━━ SUPPLIED MATERIAL ━━

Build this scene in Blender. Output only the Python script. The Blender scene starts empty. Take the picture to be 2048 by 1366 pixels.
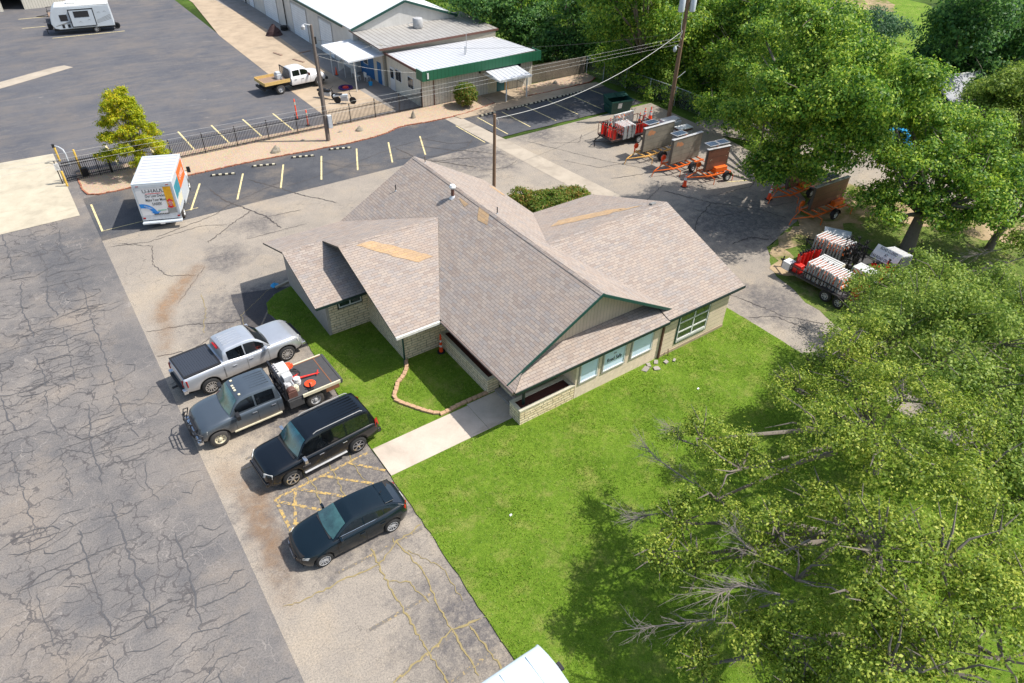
import bpy, math, random
import numpy as np
from mathutils import Vector, Matrix
R = math.radians
rnd = random.Random(7)
S = bpy.context.scene
COL = S.collection

# ---------------------------------------------------------------- camera, sky, sun
cam_d = bpy.data.cameras.new('camera'); cam = bpy.data.objects.new('camera', cam_d); COL.objects.link(cam)
CR = ((0.81789371, -0.57484115, 0.02464805), (-0.34298803, -0.52150862, -0.7812733), (0.46196221, 0.63054453, -0.62370226))
mw = Matrix(((CR[0][0], -CR[1][0], -CR[2][0], 0), (CR[0][1], -CR[1][1], -CR[2][1], 0), (CR[0][2], -CR[1][2], -CR[2][2], 22), (0, 0, 0, 1)))
cam.matrix_world = mw
cam_d.sensor_width = 36; cam_d.lens = 24; cam_d.clip_start = .5; cam_d.clip_end = 2000
S.camera = cam
SUNV = Vector((.60, -.33, 1)).normalized()
W = bpy.data.worlds.new('World'); S.world = W; W.use_nodes = True
wn = W.node_tree; bg = wn.nodes['Background']
sky = wn.nodes.new('ShaderNodeTexSky'); sky.sky_type = 'NISHITA'; sky.sun_disc = False
sky.sun_elevation = math.asin(SUNV.z); sky.sun_rotation = math.atan2(SUNV.x, SUNV.y)
sky.air_density = 1.3; sky.dust_density = 2.2; sky.ozone_density = 1.0
wn.links.new(sky.outputs[0], bg.inputs[0]); bg.inputs[1].default_value = .125
sd = bpy.data.lights.new('sun', 'SUN'); sd.energy = 4.1; sd.angle = R(.6); sd.color = (1, .955, .89)
sun = bpy.data.objects.new('sun', sd); COL.objects.link(sun)
sun.rotation_euler = SUNV.to_track_quat('Z', 'Y').to_euler()
S.view_settings.view_transform = 'Standard'; S.view_settings.look = 'None'
S.view_settings.exposure = 0.58; S.view_settings.gamma = 1
S.cycles.max_bounces = 6; S.cycles.transparent_max_bounces = 6

# ---------------------------------------------------------------- materials
MAT = {}
ORD = 'first second third fourth fifth sixth seventh eighth ninth tenth eleventh twelfth thirteenth fourteenth fifteenth sixteenth seventeenth eighteenth nineteenth twentieth'.split()
ORD += ['twenty-' + w for w in ORD[:9]] + ['thirtieth'] + ['thirty-' + w for w in ORD[:9]]
class NT:
    def __init__(s, name):
        s.m = bpy.data.materials.new(name); s.m.use_nodes = True; s.t = s.m.node_tree; s.n = s.t.nodes
        s.b = s.n['Principled BSDF']; MAT[name] = s.m
    def node(s, kind, **kw):
        n = s.n.new(kind)
        for k, v in kw.items(): setattr(n, k, v)
        return n
    def link(s, a, b): s.t.links.new(a, b)
    def pos(s):
        return s.node('ShaderNodeNewGeometry').outputs['Position']
    def mapping(s, src, scale=(1, 1, 1), loc=(0, 0, 0), rot=(0, 0, 0)):
        m = s.node('ShaderNodeMapping'); s.link(src, m.inputs[0])
        m.inputs['Location'].default_value = loc; m.inputs['Rotation'].default_value = rot; m.inputs['Scale'].default_value = scale
        return m.outputs[0]
    def noise(s, src, scale, detail=3, rough=.6, dist=0):
        n = s.node('ShaderNodeTexNoise'); s.link(src, n.inputs['Vector'])
        n.inputs['Scale'].default_value = scale; n.inputs['Detail'].default_value = detail; n.inputs['Roughness'].default_value = rough
        n.inputs['Distortion'].default_value = dist
        return n.outputs['Fac']
    def ramp(s, src, stops, interp='LINEAR'):
        r = s.node('ShaderNodeValToRGB'); r.color_ramp.interpolation = interp; s.link(src, r.inputs[0])
        e = r.color_ramp.elements
        while len(e) > 1: e.remove(e[-1])
        e[0].position = stops[0][0]; e[0].color = c4(stops[0][1])
        for p, c in stops[1:]:
            x = e.new(p); x.color = c4(c)
        return r.outputs[0]
    def math(s, op, a, b=None, clamp=False):
        n = s.node('ShaderNodeMath', operation=op, use_clamp=clamp)
        for i, v in enumerate((a, b)):
            if v is None: continue
            if isinstance(v, (int, float)): n.inputs[i].default_value = v
            else: s.link(v, n.inputs[i])
        return n.outputs[0]
    def mix(s, f, a, b, mode='MIX'):
        n = s.node('ShaderNodeMix', data_type='RGBA', blend_type=mode)
        for i, v in ((0, f), (6, a), (7, b)):
            if isinstance(v, (int, float)): n.inputs[i].default_value = v
            elif isinstance(v, tuple): n.inputs[i].default_value = c4(v)
            else: s.link(v, n.inputs[i])
        return n.outputs[2]
    def bump(s, h, strength=.3, dist=.02):
        n = s.node('ShaderNodeBump'); n.inputs['Strength'].default_value = strength; n.inputs['Distance'].default_value = dist
        s.link(h, n.inputs['Height']); s.link(n.outputs[0], s.b.inputs['Normal'])
    def out(s, col=None, rough=.7, metal=0, coat=0, spec=None):
        if col is not None:
            if isinstance(col, tuple): s.b.inputs['Base Color'].default_value = c4(col)
            else: s.link(col, s.b.inputs['Base Color'])
        s.b.inputs['Roughness'].default_value = rough; s.b.inputs['Metallic'].default_value = metal
        if coat: s.b.inputs['Coat Weight'].default_value = coat; s.b.inputs['Coat Roughness'].default_value = .04
        if spec is not None: s.b.inputs['Specular IOR Level'].default_value = spec
        return s.m
def c4(c):
    if isinstance(c, (int, float)): return (c, c, c, 1)
    return (c[0], c[1], c[2], 1)
def mul(c, k): return tuple(min(1, x * k) for x in c)
def simple(name, col, rough=.6, metal=0, var=.12, scale=6, coat=0, dirt=0, spec=None):
    t = NT(name); p = t.pos()
    n = t.noise(p, scale, 4)
    c = t.ramp(n, [(.3, mul(col, 1 - var)), (.7, mul(col, 1 + var))])
    if dirt:
        n2 = t.noise(p, 1.7, 6, .7); c = t.mix(t.ramp(n2, [(.45, 0), (.75, dirt)]), c, (.22, .17, .12))
    return t.out(c, rough, metal, coat, spec)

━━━

## THE TASK:
Write out again exactly the lines from the start of the data above through the line containing "COL = S.collection", inclusive, excluding any pictures.

## SOLUTION TO THIS EXERCISE:
Build this scene in Blender. Output only the Python script. The Blender scene starts empty. Take the picture to be 2048 by 1366 pixels.
import bpy, math, random
import numpy as np
from mathutils import Vector, Matrix
R = math.radians
rnd = random.Random(7)
S = bpy.context.scene
COL = S.collection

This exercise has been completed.